Para tanto, vale a pena irmos para o outro lado do planeta, para a China. Ninguém ignora que se trata de uma civilização de seis mil anos, orgulhosa de sua história e conquistas. De fato, no século XV, os navios chineses, imensos comparados às naus portuguesas, se lançaram a mares distantes, explorando a costa oriental do continente africano. Tratava-se de uma civilização sofisticada que inventou não só a pólvora e a bússola, dentre inúmeras outras que o engenho humano é capaz de materializar. De repente, não mais que de repente, um dos seus mais de 500 imperadores decidiu interromper as aventuras marítimas em andamento. Aos poucos a China foi se defasando em relação ao Ocidente em matéria de conquistas científicas práticas, inclusive armas de guerra de alto poder de destruição.

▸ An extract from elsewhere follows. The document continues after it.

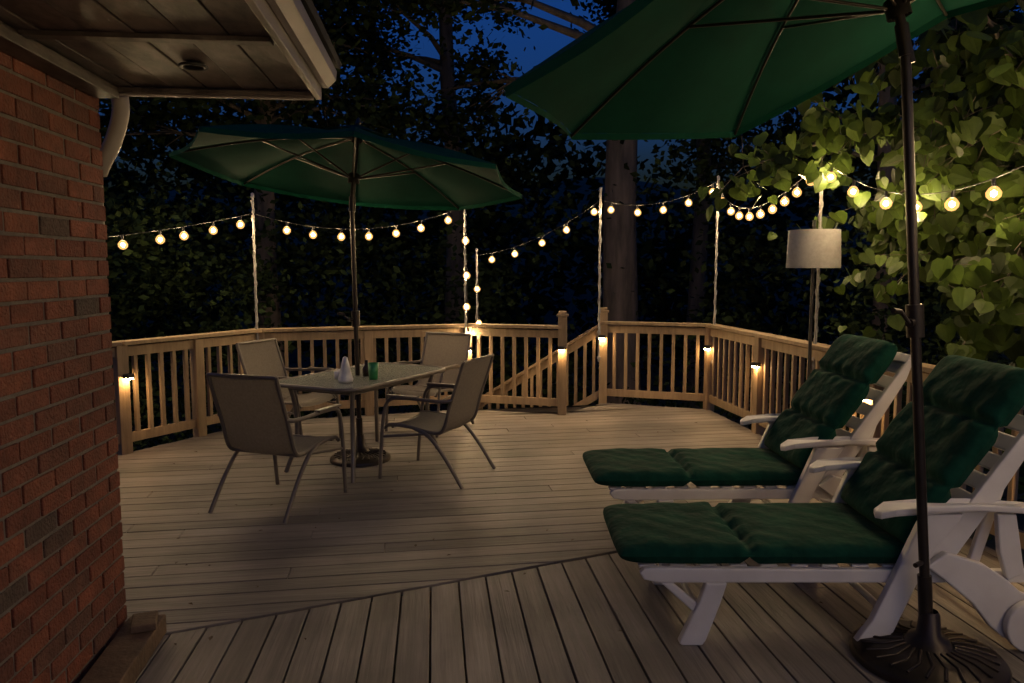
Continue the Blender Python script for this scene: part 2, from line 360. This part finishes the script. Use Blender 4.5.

E foi assim que o imperialismo europeu estendeu seus tentáculos mundo afora. A Inglaterra conseguiu o prodígio de construir um império onde o sol nunca se punha (ou da noite perpétua, diria um antibritânico sarcástico) de 33 milhões de km2, conseguindo dominar povos e etnias de diferentes cores. A própria Rússia dos czares, em seu auge, não ia além dos 22 milhões de km2. Nesse período histórico, a China, acabou se tornando presa das potências europeias. Pela manhã, suas embaixadas, próximas umas às outras, içavam suas bandeiras ao som de seus hinos nacionais numa barulheira infernal. No famoso filme “55 Dias em Pequim” tem uma cena em que um velhinho chinês pergunta a outro, que alvoroço era aquele. Rápido no gatilho, foi direto no fígado: “São 10 países dizendo ao mesmo tempo: ‘Nós queremos a China!’”.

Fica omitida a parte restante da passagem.